Not surprisingly, the biggest fight in this market is between Google Apps and Microsoft’s Office 365, which includes online versions of Office, SharePoint, Lync and Exchange.

Microsoft has also been busy announcing customer wins for Office 365 for Education recently, including a deal with the Catholic International Education Office that involves 4.5 million Catholic school students.

Google Apps for Education is being used by more than 16 million students and teachers, while Office 365 for Education and its predecessor Live@Edu has more than 22 million end users, according the companies. Apps for Education is free, while Office 365 for Education has a free version, as well as fee-based versions.

Both companies are devoting a lot of effort to the education market, where they can get in front of K-12 and college students and in theory gain a “mindshare” advantage with these future professionals.

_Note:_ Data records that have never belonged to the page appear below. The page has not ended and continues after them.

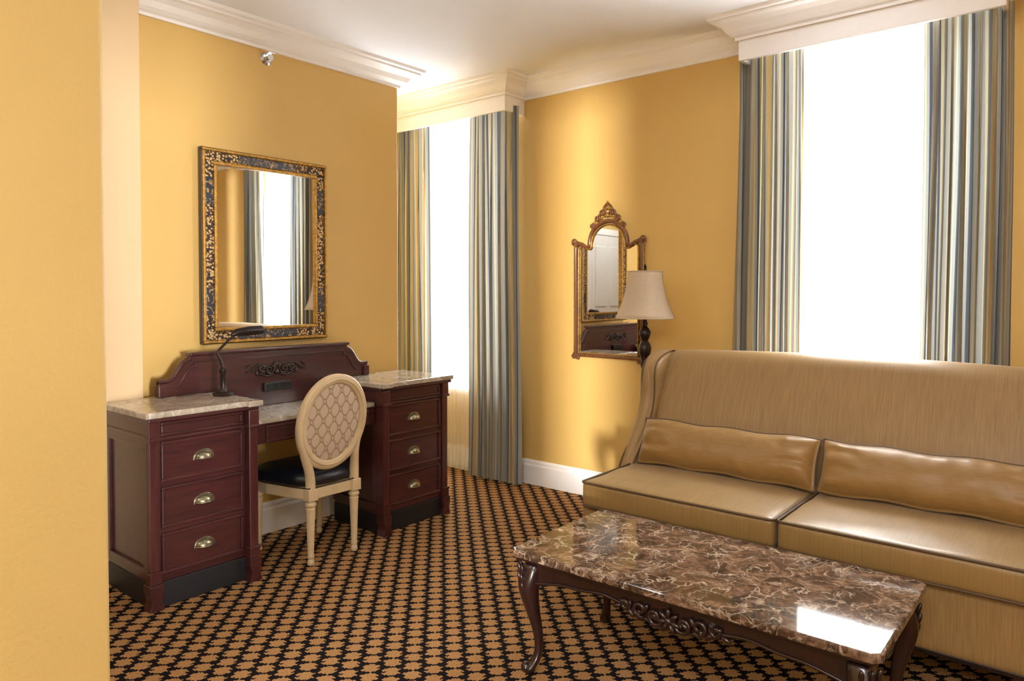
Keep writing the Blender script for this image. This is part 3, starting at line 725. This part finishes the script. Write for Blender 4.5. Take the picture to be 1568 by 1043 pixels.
for k in range(7):
    a_=math.radians(-60+k*50); it.append((Vector((ox+.022*math.cos(a_),oy-.002,oz+.022*math.sin(a_))),(.017,.009,.008),Matrix.Rotation(-a_,4,'Y')))
it.append((Vector((ox,oy-.004,oz)),(.013,.01,.013)))
tube('apron_scrolls',cs,.007,M_woodd,G,res=3); blobs('apron_leaves',it,M_woodd,G)

# ------------------------------------------------------------ lights
def area(nm,loc,rot,sx,sy,p,col=(1,1,1)):
    l=bpy.data.lights.new(nm,'AREA'); l.shape='RECTANGLE'; l.size=sx; l.size_y=sy; l.energy=p; l.color=col
    o=bpy.data.objects.new(nm,l); o.location=loc; o.rotation_euler=rot; COL.objects.link(o); return o
R90=math.radians(90)
area('daylight_window_1',((W1[0]+W1[1])/2,YB+.5,1.6),(-R90,0,0),1.1,2.1,210,(.95,.98,1))
area('daylight_window_2',((W2[0]+W2[1])/2,YB+.5,1.6),(-R90,0,0),1.1,2.1,330,(.95,.98,1))
area('room_fill_light',(.3,-1.2,H-.03),(0,0,0),1.4,1.4,108,(.98,.99,1))  # added fill from behind the camera, not an actual fixture
l=bpy.data.lights.new('hallway_fill_light','POINT'); l.energy=22; l.shadow_soft_size=.12  # added fill to brighten the hallway and its door, no fixture modelled
o=bpy.data.objects.new('hallway_fill_light',l); o.location=(-2.6,-.6,2.5); COL.objects.link(o)
def sun(nm,d,e,ang,col=(1,.98,.95)):
    l=bpy.data.lights.new(nm,'SUN'); l.energy=e; l.angle=math.radians(ang); l.color=col
    o=bpy.data.objects.new(nm,l); o.rotation_euler=Vector(d).to_track_quat('-Z','Y').to_euler(); o.location=(4,-4,3); COL.objects.link(o)
sun('low_sun',(-1,2.02,-.02),3.8,3.0)
sun('desk_wall_fill_sun',(-1,.2,-.01),3.4,9)  # second sun, added to brighten the desk wall near its left corner
w=bpy.data.worlds.new('sky'); S.world=w; w.use_nodes=True
w.node_tree.nodes['Background'].inputs[0].default_value=(.9,.95,1,1); w.node_tree.nodes['Background'].inputs[1].default_value=3

# ------------------------------------------------------------ camera
cd=bpy.data.cameras.new('camera'); cam=bpy.data.objects.new('camera',cd); COL.objects.link(cam)
cd.sensor_width=36; cd.lens=1104/1568*36; cd.shift_y=-50/1568; cd.clip_start=.02
cam.location=(0,0,1.3); cam.rotation_euler=(math.radians(90-1.3),0,math.radians(39.5)); S.camera=cam
S.view_settings.view_transform='Standard'; S.view_settings.look='None'; S.view_settings.exposure=.3
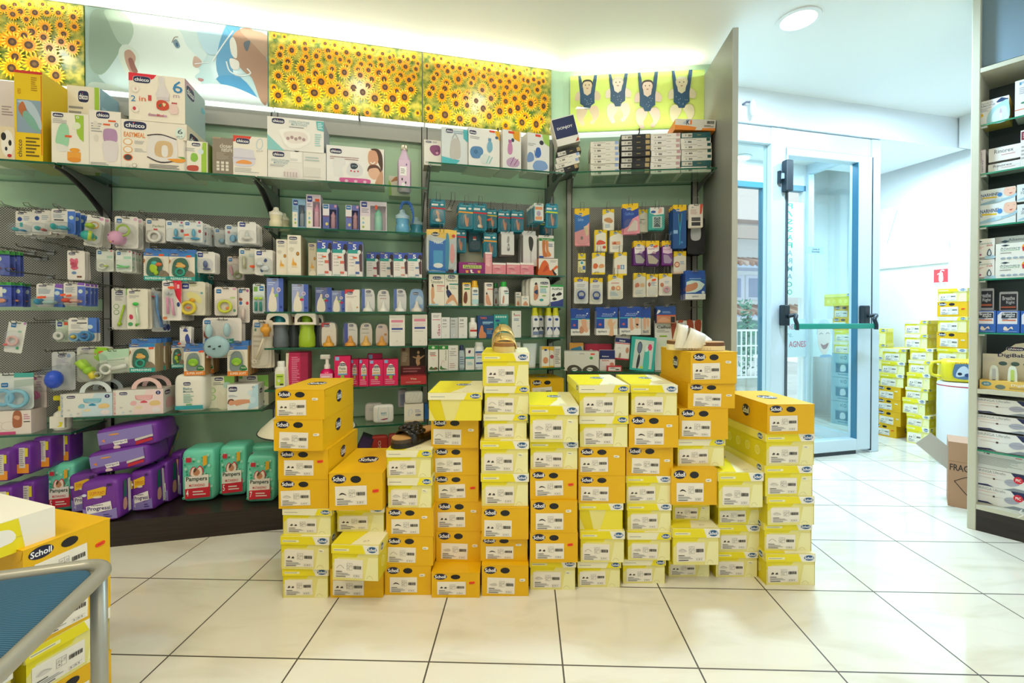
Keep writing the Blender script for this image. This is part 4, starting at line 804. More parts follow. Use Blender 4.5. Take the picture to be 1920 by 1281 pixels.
# ================================================================ goods on the top shelves
CH = 'C 6 84 34 97'
g = 'cartons on the top shelves'
onshelf(WA, ZTOP1, .36, [
 (-34, 26.5, 150, 'b', 'pale carton with a dark red product, cut off by the left edge', ('e9dcd6', 'l 60 60 96 72 4 a99;s a83a44 70 8 96 20 90 40 78 34 70 20;s 5a2026 60 10 80 4 92 26', 'ddd'), {'d': .22}),
 (-34, 27, 236, 'b', 'beige carton with a panda face at the left picture edge', ('ecd9b6', 'o 78 50 20 40 f7f1e4;o 66 70 8 12 222;o 86 52 5 9 222;o 74 34 4 6 222;o 84 14 7 5 c33', 'e5cfa8'), {'d': .37, 'dep': .14}),
 (26, 79, 133, 'b', 'tall bright yellow carton with a sleeping child photo', ('f3cc0e', 'r 94 8 98 96 e4731c;r 0 97 100 100 d8332a;r 8 32 94 68 8ea6b8;s b9cbd8 10 66 60 66 92 50 92 36 40 60;s c2713f 14 58 30 66 44 56 34 48;s 7fb3a2 40 56 70 48 90 34 60 38 30 50;l 60 78 84 94 7 b98a10;v 10 5 26 24 223 chicco;t 12 74 24 80 c98a10 HELO;l 40 5 90 28 6 6a5410', 'd7b40a'), {'d': .365, 'dep': .22}),
 (125, 187, 162, 'b', 'cream carton with green stripe and stacked food pots, at the back', ('efe7d4', 'C 34 82 66 95;l 6 62 50 78 3 999;p a2c93a 84 0 98 0 98 100 84 100;o 76 58 11 10 dfe9ea;o 76 58 9 8 4a8a96;o 36 44 24 7 8fbf3c;r 14 30 58 43 e3b76a;o 34 20 30 16 7db52e', '86a7b8', 'r 10 10 60 80 a9c6d4'), {'d': .20, 'dep': .16}),
 (96, 166.5, 212, 'b', 'white and lime carton showing a green cup and orange jars', ('f3ede0', 'C 4 90 32 98;l 4 78 44 88 4 aaa;p a2c93a 62 97 86 97 86 45 76 50 68 60;o 68 76 10 7 e8efd0;t 66 90 74 95 fff 0;s 9fd6b0 12 50 24 76 44 74 46 46 40 34 14 38;s e9e6e0 14 38 40 34 42 26 20 24;o 62 28 14 4 f2a32a;r 42 8 78 24 f0a53a;o 60 9 18 5 e8952a;r 36 52 54 56 e8602a', 'e9e3d4', 'l 10 10 80 90 9 bbb'), {'d': .375, 'dep': .12}),
 (167, 226.5, 208, 'b', 'white carton showing a mauve dispenser', ('f3ece2', 'C 22 86 64 98;l 6 60 40 78 4 aaa;o 20 74 8 7 e6ded4;o 22 50 8 7 e6ded4;r 60 81 84 84 e8602a;r 44 74 66 77 e8602a;t 80 72 92 80 678 0;s b78fb8 44 62 52 68 80 68 88 60 86 46 60 44 46 46;s e3dcdf 44 44 88 44 88 18 80 10 52 10 46 18;l 4 2 70 7 2 999', 'b0a79c', 'r 10 10 90 80 998f84'), {'d': .375, 'dep': .16}),
 (227, 350, 228, 'b', 'wide white carton with a steam cooker and orange lettering', ('f3eadc', 'C 4 80 38 97;T 4 64 36 74 e88a2a EASYMEAL;o 10 54 7 7 f0b060;o 10 54 5.5 5.5 f6f0e6;o 10 38 7 7 f0b060;o 10 38 5.5 5.5 f6f0e6;o 10 22 7 7 e8602a;o 10 22 5.5 5.5 444;l 20 50 38 58 3 bbb;l 20 34 38 42 3 bbb;s e9e4e2 40 26 42 66 60 72 82 68 84 26 60 18;n 2 3a2f38 39 70 60 74 84 66;n 2 3a2f38 39 26 60 16 84 22;s d9b98a 52 30 54 58 76 58 76 30;s ece8e6 62 30 62 50 70 50 70 30;s f0a030 70 24 96 26 96 20 84 18;s 6da03a 86 30 96 30 96 26;o 90 80 8 12 dff0ea;t 86 78 94 88 345 6;t 85 70 94 75 888 m+;l 42 3 90 12 3 777;o 10 6 3.5 4 e8e0d4;o 20 6 3.5 4 555;o 20 6 3 3.4 f3eadc', 'd8cfbf', 'C 12 60 60 90;r 0 0 100 8 b9b58a'), {'d': .375, 'dep': .24}),
 (344, 389, 265, 'b', 'small white carton with green grinder pictures', ('f1ece0', 'C 34 84 70 95;l 8 66 50 78 3 aaa;p 9fca3a 74 0 96 0 96 98 80 98 74 60;o 72 68 12 9 d9e9ec;s 8cc24a 30 40 34 60 54 60 60 44 46 34;s c24a3a 18 6 18 20 58 22 58 6', 'b0b49a', 'r 10 5 60 95 8fb53a'), {'d': .375, 'dep': .14}),
 (398, 437, 258, 'b', 'brown grey carton with pale bottle graphics', ('8c8071', 't 36 72 96 84 f0ebe0 closer;t 44 62 96 72 f0ebe0 nature;r 0 96 40 100 b09a82;l 20 40 80 60 7 b0a595;' + ';'.join('r %d %d %d %d e6dfd2' % (20 + 22 * (i % 3), 10 + 9 * (i // 3), 34 + 22 * (i % 3), 17 + 9 * (i // 3)) for i in range(9)), '7d7265'), {'d': .375, 'dep': .14}),
 (437, 501, 256, 'b', 'white carton with red corner and a lilac case', ('f3ede2', 'p e2432e 0 100 54 100 48 92 0 84;C 8 80 48 94;n 2 b6d2dc 68 82 74 94 84 94 86 80 80 70 70 72 68 82;t 68 62 88 68 bbb m+;s dcd9e6 2 60 4 68 56 66 60 60 60 28 4 26;s c9c4da 4 46 60 46 60 42 4 42;s f0a050 10 34 30 40 52 36 50 30 12 30;l 4 8 80 20 3 bbb', 'b9b0a4', 'p d03a28 0 100 100 100 100 86 0 84'), {'d': .375, 'dep': .16}),
], g)
ez = WA.sol(290, 230, .375)[1]
onshelf(WA, ZTOP1, .375, [
 (241, 346.5, 141, 'b', 'white carton with red corner and blender, stacked on the steam cooker carton', ('f6eddc', 'p e5263c 0 100 49 100 44 92 36 87 0 83;C 8 80 38 94;t 78 66 96 92 2b86c0 6;t 79 56 90 62 c0a2b4 m;t 4 40 12 52 2b86c0 2;t 18 42 30 52 e86a3a in;t 34 44 40 56 d84a4a 1;o 12 66 7 7 ece0d0;o 12 66 6 6 f8f0e4;t 11 64 13.5 70 d43a4a ii;o 12 24 7 7 ece0d0;o 12 24 6 6 f8f0e4;o 10 25 3 4 d43a4a;s e3dcdc 53 96 62 96 64 80 70 66 72 56 60 48 48 56 50 66 54 80;s d6cccf 52 54 70 54 70 48 52 48;s d0452a 50 44 60 48 70 42 70 30 60 26 50 30;s 5a6a3a 52 36 58 40 56 32;s ead8a0 60 42 66 40 62 34;s f1d2cc 74 40 86 40 87 22 73 22;r 76 42 86 45 c03a4a;l 34 10 70 18 1 c9b;t 36 12 48 18 b08a72 Easy;t 50 12 62 18 c05a4a Meal', 'a7bdc0', 'p c8a0b4 0 100 44 100 30 74 0 80;C 6 66 44 92;o 88 70 9 7 6fc0d8'), {'zpx': 229.5, 'dep': .24}),
 (502, 611, 283, 'b', 'lower white steriliser carton with faint drawings', ('ece9e4', 'C 8 74 28 92;t 6 58 36 66 8ab0b8 STERILIZZATORE;t 10 50 34 57 8ab0b8 MICROONDE;l 4 40 36 48 2 aaa;r 38 60 58 96 f7f5f2;l 38 64 58 72 2 bbb;p 22262c 44 100 54 100 51 96 47 96;n .5 bbb 60 0 60 100;s e8e1e0 28 8 28 30 50 36 54 10;' + ';'.join('r %d 8 %d 24 c9bab8' % (27 + 5 * i, 30 + 5 * i) for i in range(5)) + ';r 62 12 90 44 e0ddd8;l 64 66 92 84 2 bcc', 'c9c9c4', 'r 0 0 100 100 b9bcc0'), {'d': .375, 'dep': .22}),
 (612, 720, 276, 'b', 'white carton with a breast pump and smiling mother photo', ('f0efee', 'C 6 78 26 92;l 6 62 70 72 2 a88;s e7e7e8 10 52 14 66 30 66 32 50 26 40 28 20 14 16 12 36;s dedee2 34 30 40 56 52 58 62 44 60 24 44 20;s 1f3440 41 46 42 54 50 55 54 48 50 40 43 40;t 43 46 52 50 bcd 27.0;o 42 34 1.6 2.4 d0485a;o 48 33 1.6 2.4 d0485a;o 54 34 1.6 2.4 d0485a;p f4efe8 70 2 97 2 97 98 70 98;s 4a2c22 76 98 90 99 97 80 97 40 90 60 82 90;s d9a284 72 84 76 94 86 92 90 70 86 56 78 50 72 62;n 1.5 fff 76 62 80 58 84 64;s 5f3a2b 71 44 76 54 88 54 96 38 86 30 72 34;s e3b79c 72 36 76 44 88 46 93 30 84 14 74 22;s c99a7c 88 20 97 40 97 0 84 0;s d05a9c 24 2 22 10 28 14 70 14 76 8 70 0 28 0;o 34 6 3 4 e9b9d4;o 50 6 3 4 e9b9d4;o 66 6 3 4 e9b9d4', 'a39f9c', 'r 0 0 100 100 9a9c98', None), {'d': .37, 'dep': .14, 'k': {'lart': ''}}),
 (729, 769, 331, 'b', 'small cream carton behind the pink flask, lime left side', ('ece6d4', 'l 50 20 90 60 4 bbb;s c98a5a 10 70 30 96 50 96 60 84 30 76;p 9fc83a 0 0 14 0 10 60 0 80', 'c9c4b0'), {'d': .17, 'dep': .1}),
 (745, 771, 269, 'f', 'pink insulated flask with panda print and white tag', ('flask', M('d9bfdc', .25), M('c9c2b4', .25, .7), '@e3c6e4r 10 44 70 76 fdfdfd;l 18 50 60 70 3 999;o 30 30 7 5 333;o 62 18 7 5 333;o 40 10 16 8 f4f0f4;o 70 84 6 4 7a5a9a'), {'d': .28}),
], g)
ez2 = 283.5
onshelf(WA, ZTOP1, .375, [(501, 607, 222.5, 'b', 'white and teal steriliser carton stacked on the other one', ('f4f2ee', 'C 8 80 30 96;t 38 86 74 93 8ab0b8 STERILIZZATORE;t 42 78 70 85 8ab0b8 MICROONDE;l 38 70 74 76 1 999;p 62c0c4 86 98 100 98 100 68 88 72;l 89 74 98 94 4 e3f4f4;p 8fcfd0 0 0 30 0 0 46;s fbf8f4 20 54 24 64 60 70 74 56 74 30 50 8 34 14 26 36;s efe6e2 28 50 40 60 66 58 70 36 50 24 36 28;' + ';'.join('o %d %d 3 5 b39a9a' % (36 + 7 * i, 38 + 4 * (i % 2)) for i in range(5)) + ';l 84 20 96 60 6 a9d9da', '8f93a4', 'r 0 0 100 100 9aa0ae'), {'zpx': 284.5, 'dep': .2})], g)
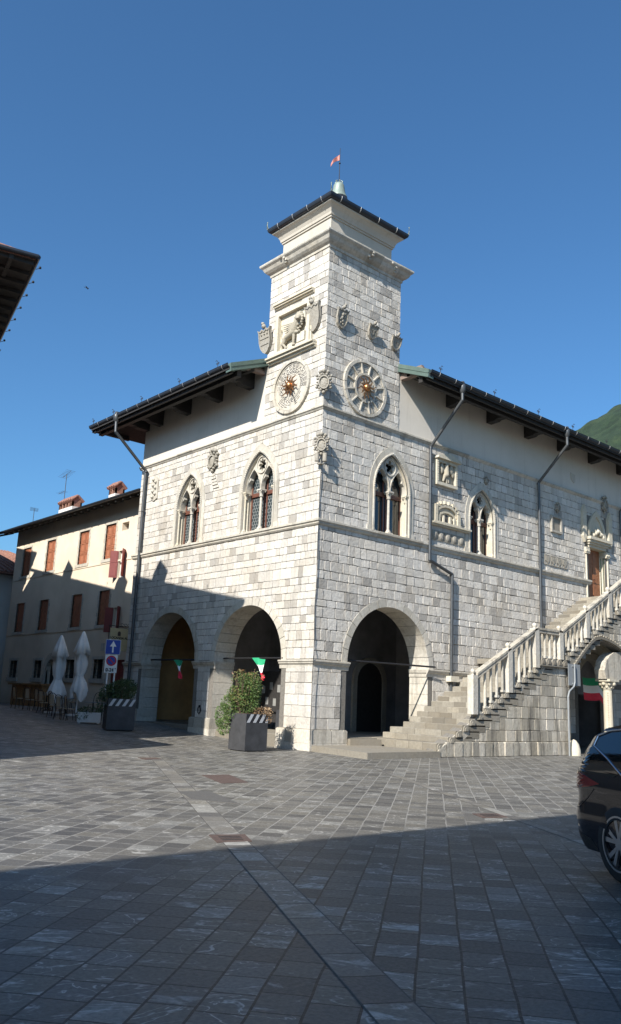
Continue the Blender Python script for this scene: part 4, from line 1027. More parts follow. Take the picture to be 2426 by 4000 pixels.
# eagle niche on the right wall
mb = MB(); frame_rect(mb, FR, 6.22, 7.55, 10.52, 11.62, .13, 0, .17)
mb.box(6.3, 7.5, 10.6, 11.6, 0, .02, 0, .1, fr=FR)
mb.ext(FR, [(6.15, 11.62), (7.66, 11.62), (7.6, 11.72), (6.9, 11.92), (6.2, 11.72)], 0, .30)
for k in range(9):
    mb.ball((6.285, 10.7 + .1 * k, .175), .025, 6, fr=FR); mb.ball((7.485, 10.7 + .1 * k, .175), .025, 6, fr=FR)
eg = mb.build('relief_frame', 'cream', hall); eg['label'] = 'roped frame under a small canopy holding an eagle'
parts = cap_((6.86, 11.40, .12), (6.84, 11.02, .14), .10, .13, 6) + [(6.90, 11.50, .14, .075, (1, 1, 1)), (6.99, 11.49, .17, .04, (1.4, .7, 1))]
parts += [(6.62, 11.28, .09, .12, (.9, 2.0, .5)), (6.58, 11.12, .09, .07, (.9, 1.6, .5)), (7.20, 11.30, .10, .14, (1.1, 1.6, .4)), (7.30, 11.12, .10, .10, (1.0, 1.6, .4))]
parts += cap_((6.76, 10.98, .13), (6.66, 10.74, .13), .08, .05) + cap_((6.94, 10.98, .13), (6.98, 10.72, .13), .07, .045) + cap_((6.85, 10.95, .12), (6.86, 10.68, .12), .06, .05)
blob('eagle', parts, FR, .018, eg, 'cream')
# crenellated relief
mb = MB(); z0 = 8.98
mb.box(6.14, 6.32, z0, 9.68, 0, .16, 0, .8, fr=FR); mb.box(7.58, 7.76, z0, 9.45, 0, .16, 0, .8, fr=FR)
mb.ext(FR, [(6.32, z0), (7.58, z0), (7.58, 9.42)] + [(6.95 + .63 * math.cos(math.radians(t)), 9.42 + .40 * math.sin(math.radians(t))) for t in range(20, 161, 20)] + [(6.32, 9.42)], 0, .05)
oc = [(6.95 + .70 * math.cos(math.radians(t)), 9.30 + .46 * math.sin(math.radians(t))) for t in range(0, 181, 15)]; ic = [(6.95 + .60 * math.cos(math.radians(t)), 9.28 + .36 * math.sin(math.radians(t))) for t in range(0, 181, 15)]
band(mb, FR, ic, oc, 0, .13)
oc = [(6.95 + .55 * math.cos(math.radians(t)), 9.18 + .30 * math.sin(math.radians(t))) for t in range(0, 181, 15)]; ic = [(6.95 + .47 * math.cos(math.radians(t)), 9.16 + .24 * math.sin(math.radians(t))) for t in range(0, 181, 15)]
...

“Dominating the edu sector is desirable for vendors because it exposes the next generation workforce to their tools, allows vendors to try out new code and concepts at very large scale before bringing them to the enterprise, and eventually allows vendors to monetise a valuable demographic as the students become alumni,” said Gartner analyst Matthew Cain via e-mail.

Rebecca Wettemann, a Nucleus Research analyst, said that usability and adoption are key for the broad success of personal productivity applications like messaging and collaboration, and that users are most comfortable with applications they know.

“Driving adoption of their solutions in the education market has been a strategy of messaging and collaboration vendors for some time, because it gives future members of the workforce exposure to them at an early age where they are likely to develop preferences for applications’ form factors and user interfaces,” she said via e-mail.